Saturday, January 3, 2009

Quality Time - Not Overated!

I will have to create a few posts to capture the last few crazy weeks of December! Life got crazy starting with a power outage due to a ice storm here in Salem! When we left for California we still did not have power and we just got back yesterday. Boy is 44 degrees cold, especially when it is in your bedroom! I was packing for the trip with gloves and a winter coat on!


We were blessed with fantastic weather for our trip to California and let's just say that "sunny So Cal" lived up to that nickame for us!

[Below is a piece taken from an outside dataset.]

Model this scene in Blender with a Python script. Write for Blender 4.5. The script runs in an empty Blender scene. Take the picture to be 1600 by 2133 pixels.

Since I had roughly 16 hours to think on our trip home yesterday, I mulled over a lot of things in this brain of mine! One thing I realized as I thought back over the last few months is how important quality time is really to all of us. I have lived away from some immediate family member almost my whole life and recently left more family and terrific friends when we moved to Oregon. You know with all the great ways we have now to communicate such as snail mail, e-mail, cell phones, instant messaging, and even webcams, nothing can beat actually spending time with people important to me. I am thrilled that all those things allow us to keep in touch, but the rest way in my opinion to reach out and touch someone is still with our arms wrapped around in big hugs!

In October, Grandma Louise (my mom) came to visit...
Then we got to see Kim, Matt and Zack when they came to Oregon to see Kim's mom and us!





Also, in November we had visits from our friends The Johnsons who are missionaries in Mexico!

For Thanksgiving we were so excited when Aunt Lara came to visit....

Then in December we were so lucky to go California to see mom and dad (Bryan's parents)...
Our special friends, The Loomis Family...
The Barker Family..very few pictures because Josiah was sick :(, but Connor, Brody and Caleb had some fun playing football at the park and I got to finally see little Abby! We didn't get to visit as much as we would of liked, but we make due!
Also, one day Caleb, Luke and Morgan came to the apartment to play and I didn't get my camera out for some reason! Plus, we saw the LeVesque's again and the boys even had a sleepover, but Kim has those pictures!

We also saw Kelly and our great nephew Aiden...







I didn't get to spend as much time with everyone as I would of liked to, but it was all good and the hugs alone will last me until I get to see everyone again! Until then, blog on...e-mail away and let's talk soon!